With our interest in hydrogen, we also would like to determine which type of decarbonized hydrogen—blue or green—might be used in hydrogen-based DRI-EAF steelmaking. From our previous article on decarbonized hydrogen in existing feedstock applications, blue hydrogen is less expensive than green hydrogen in the near term. However, because the DRI process allows for CCUS, first we must evaluate blue hydrogen–based DRI-EAF (i.e., capturing CO₂ before use in DRI) against natural gas–based DRI-EAF with CCUS (i.e., capturing CO₂ after use in DRI). From comparing the two processes, natural gas–based DRI-EAF with CCUS is likely to be more cost effective than blue hydrogen–based DRI-EAF. In contrast, green hydrogen has a production process that is decoupled from natural gas, making green hydrogen the probable (albeit long–term) source for decarbonized hydrogen in steel production.

Looking across the BF-BOF and DRI-EAF steelmaking routes, three pathways—HIsarna with CCUS, natural gas–based DRI-EAF with CCUS, and green hydrogen–based DRI-EAF—all have the potential to cost-effectively reduce emissions by 80 percent or more from the predominant BF-BOF process. Of course, with further research and development, other methods may prove promising as well.

How does the cost of green hydrogen–based DRI-EAF compare with the costs of HIsarna with CCUS and natural gas–based DRI-EAF with CCUS? The International Energy Agency finds that a price of $0.70–$2.00 per kg H₂ is needed for green hydrogen–based DRI-EAF to produce steel at equal cost to natural gas–based DRI-EAF with CCUS. The wide range in hydrogen breakeven prices is a consequence of the large variation in natural gas prices; regions with low natural gas prices (and CO₂ storage) would find natural gas–based DRI-EAF with CCUS particularly competitive. To make green hydrogen–based DRI-EAF competitive with HIsarna and 90 percent CCUS, the Hydrogen Council estimates a breakeven price range of $1.20–$1.60 per kg H₂. The midpoint of these two ranges, about $1.40 per kg H₂, is potentially achievable for the delivered cost of green hydrogen over the long term. But, as we discussed in a previous blog post, production, storage, and transportation costs will need to decline substantially first.

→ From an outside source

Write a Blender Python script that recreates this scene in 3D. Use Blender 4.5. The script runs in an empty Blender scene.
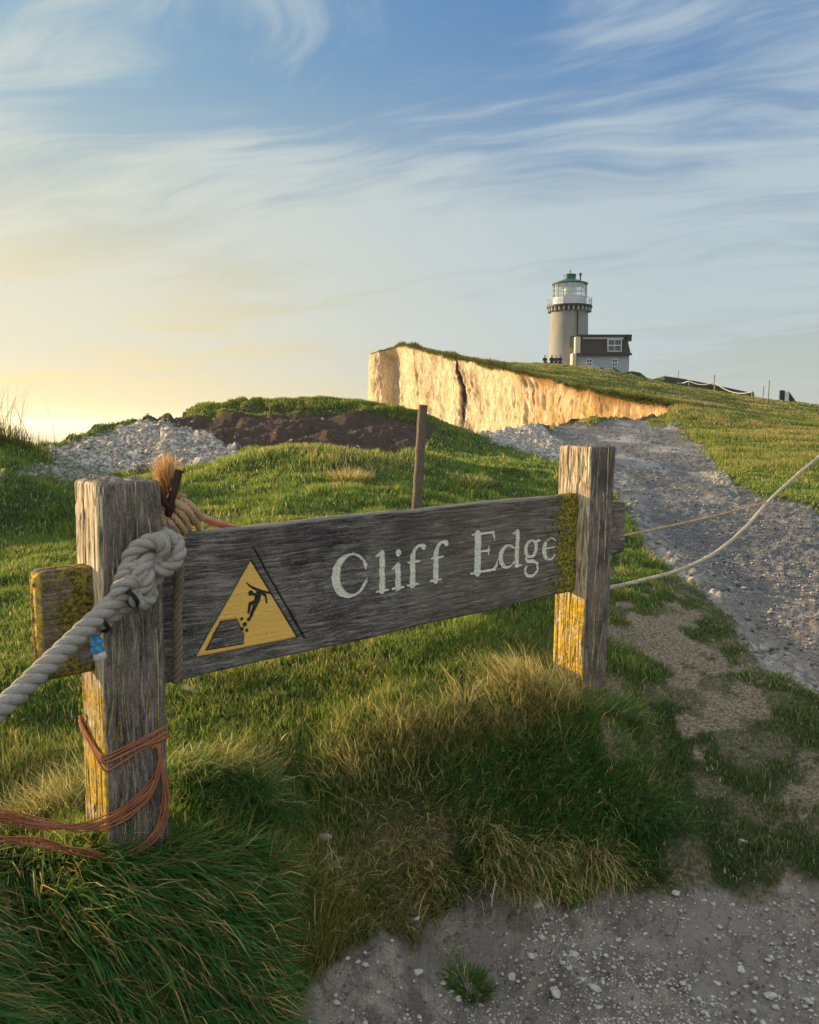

In the near to medium term, emissions from steel production could be reduced by increasing the efficiency and lowering the carbon content of fuel and feedstock. More specifically, raising the proportion of recycled steel and transitioning from coal to natural gas are worthwhile decarbonization approaches in this context. Electrification of heat (e.g., the electric arc furnace) has similar potential, because while average US grid power currently entails high CO₂ emissions, renewable and nuclear power would allow for zero-carbon electric heat. However, to achieve deep decarbonization of steelmaking, feedstock emissions must also be minimized, whether through CCUS or decarbonized hydrogen. Green hydrogen likely has the longest path before it becomes competitive, but if combined with zero-carbon power, green hydrogen has the advantage of enabling steel production with negligible emissions.